A Shakespeare signboard

This signboard, probably created in the late 1600s to the early 1700s, is based on the popular “Chandos portrait” of Shakespeare.

A portrait of a man with chin-length hair, a receding hairline, a goatee, and an earring visible in his left ear. He is wearing a black shirt with a large but simple white collar. He is looking at the viewer.
Shakespeare signboard. Oil on mahogany panel, late 1600s to early 1700s; unknown artist. The gift of Mary Hyde.

This large portrait of Shakespeare, painted on an oval mahogany panel, was presented to the Folger in 1975 by Mary Hyde, past president of the Shakespeare Association of America. Discovered by a London dealer in 1962, the antique piece was almost certainly a commercial signboard, as is evidenced by two horizontal braces, a pair of closed iron loops at the back, and a pattern of nail holes that suggests it was once reinforced by metal edging. As Hyde pointed out, the figure’s scale—one and a half times life size —would also make it inappropriate for display inside a house.

The image itself is based on the popular “Chandos portrait” of Shakespeare (the actual Chandos portrait is named after a onetime owner, the third duke of Chandos, and is now in the National Gallery in London). Although never definitively linked to the Bard, the Chandos image is an informal and effective portrait that has inspired more copies than any other except the Droeshout engraving from the First Folio.

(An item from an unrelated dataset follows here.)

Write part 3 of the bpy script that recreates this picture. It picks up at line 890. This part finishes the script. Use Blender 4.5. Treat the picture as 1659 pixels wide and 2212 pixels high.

This signboard could be the one that hung over the publishing house of Jacob Tonson, which produced Nicholas Rowe’s 1709 edition of Shakespeare’s works, the first critically edited collection of the plays. But there are many other possibilities. By the late 1600s to the early 1700s, when the signboard was probably created, Shakespeare had become a common motif for the signs outside English inns, taverns, and even other publishing houses.